Women Connect Series

At the final UNSW Women Connect Series event for the year, Michelle Simmons reflected on her responsibility to aspiring scientists as the 2018 Australian of the Year. 

Last week, Scientia Professor Michelle Simmons addressed the final UNSW Women Connect Series of 2018.   

Michelle, an innovator in the quantum physics space, is the 2018 Australian of the Year and is one of the few Australian academics to have been awarded two Australian Research Council Federation Fellowships. She currently holds a Laureate Fellowship. 

Hosted by Deputy Chancellor, Jillian Segal AM, the inspiring talk detailed Michelle’s current industry-leading work on the development of the world’s first quantum computer, how she has embraced her role as the 2018 Australian of the Year, and her ambition to challenge perceptions of the physics industry.  

Alongside a small team, Michelle has been leading the way in developing the next generation of computers, which would allow humans to solve problems in minutes that might otherwise take thousands of years.   

This represents a paradigm shift in the technology space as a quantum computer will be able to look at all possible outcomes of a problem simultaneously and have the potential to revolutionise data-driven industries.  

“We’re hoping to build computers that will have the power to analyse and optimise data at a speed never seen before. This will see technology move through a huge transformational change as we begin to interrogate data at a level that is currently not possible,” she said  

As this year’s Australian of the Year, Michelle discussed the responsibility she felt to aspiring scientists everywhere. She noted how the position has enabled her to focus on something she is extremely passionate about – comprehensive science education in schools allowing for girls to build careers in physics.  

“Young girls see a career route in science as risky. With a lack of understanding on the possible career paths and the future prospects available to them they are tending to stick to well-trodden career pathways. However, with the technological changes coming there are so many opportunities out there for them” 

As a role model and mentor in this space, Michelle hopes to further break down the stereotypes attached to females working in science.   

“As we continue to see more and more women in leadership roles, it allows young girls to see that anything is possible”  

Michelle, who is an advocate for encouraging young people to pursue what they love, has spent much of her time as the 2018 Australian of the Year visiting schools to speak to young girls and boys about the opportunities that come from studying STEM subjects which offer skills that can help shape their futures.  

Michelle continues to encourage teachers and educators everywhere to ensure that children who enjoy maths and science, are provided with a more structured support for future career opportunities in science.  

When discussing how she got to where she is today, Michelle, who was born and educated in the UK, shared with attendees that she consistently looked for something that challenged her as she went through school. She went on to applaud Australia for the number of opportunities available to young people here.  
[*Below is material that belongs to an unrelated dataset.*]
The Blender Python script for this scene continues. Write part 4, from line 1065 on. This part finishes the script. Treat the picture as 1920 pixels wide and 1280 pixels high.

"Australia truly offers a culture of academic freedom. We are living in a country that enables young people the opportunity to take on ambitious projects in large collaborative teams and embodies a culture of openly pursuing your goals.” 

Looking to the future, Michelle hinted at the exciting opportunities ahead and where her field of research might be headed “as the technology develops, the potential to understand how the human body works, how our brains work and understand the universe, could be very real.”